Advertising can make or break a film.  Done right and you can break opening day records with a film that has Sam Jackson yelling at snakes while on a commercial flight.  Done wrong and you can alienate and mislead your audience with unfulfilled expectations of what they think your film will be.  I personally think the advertising for this film was done wrong.  Watching the trailer for Jack Reacher  makes you think that it is a balls to the wall action film.  It isn’t.  Jack Reacher is a mystery thriller with some very GRITTY action scenes seasoned in.  A crappier version of this concept was attempted a few months back with the abismal Alex Cross.  A who-done-it missing the who part and boring us with the done it.  The slightly false advertising is a tough thing to criticize because how do you exactly promote subtlety?  How do you draw in audiences with the promise of fleshed out characters and a gripping story as opposed to fantastic visuals and explosions?  It is kind of the conundrum of the film industry in how to properly bring attention to films like Drive or The American or Jack Reacher.   Needless to say, Jack Reacher has a pretty tight mystery, a believably creepy adversary, a quick pace, and an awesome hero.

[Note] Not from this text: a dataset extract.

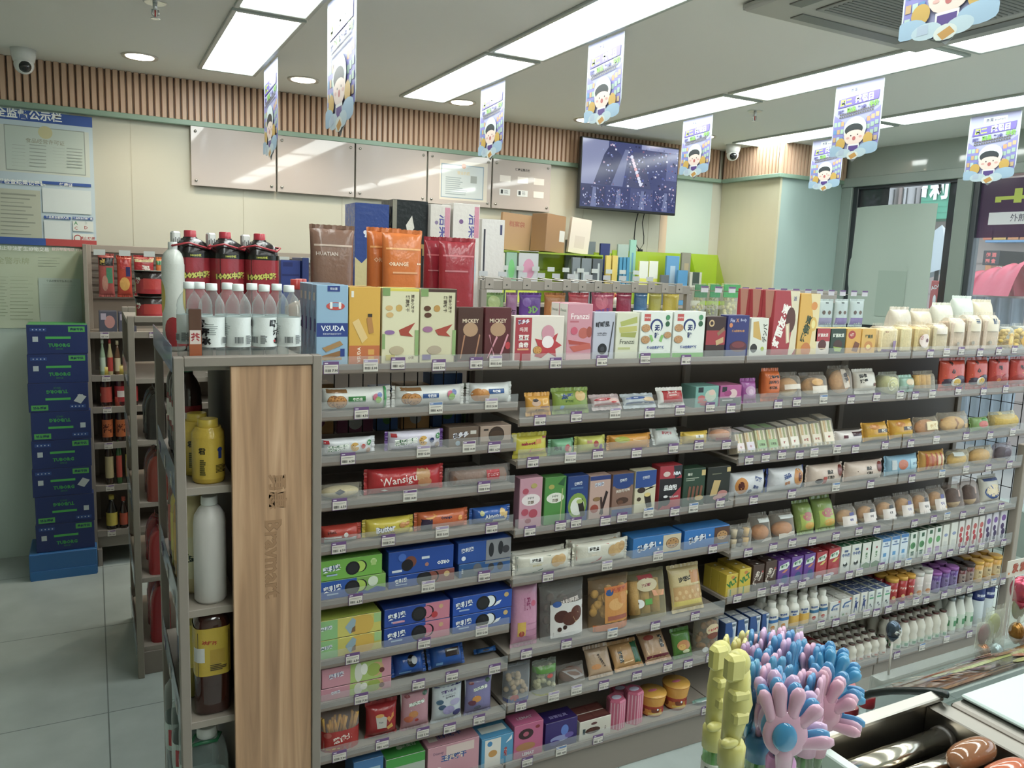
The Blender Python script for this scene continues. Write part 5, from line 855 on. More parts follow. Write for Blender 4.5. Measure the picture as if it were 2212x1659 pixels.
row(8, [
 (692, 784, 1535, 'KP', 'f0dcd4', [Rr(0.02, 0, .98, .5, 'a82a26'), T('葱博士', .52, .3, .16, 'e8dccf', .15, .04, .65), E(.15, .42, .09, 'b85a50', .07), Rr(.05, .06, .45, .09, 'd8a83c')], 'snack_bag', 'red and clear bag of yellow fries snack', {'D': .06, 'food': 'fries', 'cat': 'snacks'}),
 (792, 863, 1520, 'V', '9c2226', [Pg([(.25, .7), (.3, .3), (.6, .28), (.62, .62), (.45, .72)], 'bcb4aa'), E(.38, .72, .14, 'd09a50', .06), Pg([(.6, .6), (.85, .75), (.85, .6), (.7, .45)], 'cf8038'), Pg([(.6, .3), (.78, .4), (.84, .26), (.66, .2)], 'cf9a40'), T('Tasa', .42, .5, .05, '5a6a6a')], 'snack_bag', 'red cracker snack bag', {'D': .05, 'cat': 'snacks'}),
 (867, 931, 1490, 'V', 'b8848f', [Pg([(0, .5), (.3, .52), (1, .68), (1, 1), (0, 1)], 'cfccc8'), E(.18, .92, .1, '9a4a50', .04), E(.82, .93, .1, '4f6e5c', .05), T('果乐果香', .5, .72, .1, 'e8ece4', .15, .04, .8, '3a6a4a'), E(.38, .42, .17, 'c07c40', .1), E(.22, .3, .16, 'b85c3c', .09), E(.5, .25, .07, 'b0403c', .04)], 'snack_bag', 'pink fruit cookie bag', {'D': .04, 'cat': 'snacks'}),
 (934, 1002, 1472, 'V', 'c4cbd0', [Rr(0, .93, 1, 1, '3a3a78'), T('藤野いむら', .5, .82, .08, '54407e', .08, .04, .75), T('ヨーグルトピース', .5, .72, .04, '4a4a58', .08, .01, .6), T('冻干酸奶块', .55, .66, .05, '3a3a48', .08, .03, .5), E(.2, .55, .12, '41607a', .07), E(.28, .4, .13, '3b5470', .07), E(.72, .5, .18, 'a9a2c4', .09), E(.5, .3, .2, '9a90bc', .12), E(.8, .18, .15, '3c3a74', .09)], 'snack_bag', 'pale blue yogurt bite bag with blueberries', {'D': .04, 'cat': 'snacks'}),
 (1006, 1066, 1462, 'V', '7f79a6', [Pg([(0, .48), (.3, .52), (1, .68), (1, 1), (0, 1)], 'c3c2c8'), E(.18, .92, .1, '8a4a50', .04), E(.8, .93, .1, '4f6e5c', .05), T('果乐果香', .5, .76, .1, 'e8ece4', .15, .04, .8, '3a6a4a'), E(.36, .45, .17, 'cf8c3c', .1), E(.2, .34, .14, '6a3448', .08), E(.4, .18, .14, '5a5f70', .06)], 'snack_bag', 'purple fruit cookie bag', {'D': .04, 'cat': 'snacks'})])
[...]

The character of Jack Reacher is built up in such a way throughout this film, he begins to supersede even the story itself.  You just want to see what he’ll do next.  He’s clever, he’s uncompromising, he’s cold.  He is a ‘shortest distance between two points’ type of guy like Bourne but comfortable in his own skin like Bond.  The purists of the books point to the casting of Tom Cruise as a huge problem they have with the film before even seeing it.  In the novels, Reacher is supposed to be this hulkingly huge, intimidating guy.  In other words, the opposite physical build of a Tom Cruise.  As a guy who witnessed Michael Bay torch my nostalgic preconceptions in Transformers, I understand a One Shot fan’s hesitance at Cruise.  However, if you’re worried if Cruise delivers the intimidation, rest easy.  Cruise can play a scary badass.  Or have you not seen Collateral?  His performance is solid and his intensity makes up for any height inadequacies he may have.  Sure the casting of a Thomas Jane or a Jeffrey Dean Morgan might have been better visually for the character.  However, the film would probably not have been made with them attached.  I’m just grateful Tom Cruise is still interested in getting films like these made and still giving it his all in these roles.  Along with Cruise, there are some polished performances from Robert Duvall, Rosamund Pike, and Richard Jenkins.  Werner Herzog, for his tiny amount of screen time, will make your skin crawl.

The action that is in Jack Reacher, is painful to watch.  Not because it is bad, but because McQuarrie makes you feel every punch, kick, crash, and bullet.  McQuarrie has ties to the Navy Seals and has shot probably the most realistic gun fight in cinema history already.  So, he knows his way around an action scene.  The great thing about his action scenes, however, is that there seems to always be a story in them.  It isn’t just mindless violence.  Each blow or shot has a reason behind it and an arc to get there.  And in light of recent events in Connecticut, the opening scene provides perhaps the most gasp worthy suspenseful moment in the film.

Jack Reacher will probably get lost in the holiday shuffle with Hobbits and Djangos roaming about.  However, if you want some suspense and GRIT to top off your egg nog…hop on a bus…pack light…real light…Get Jack Reacher…watch it…then tell me I’m wrong.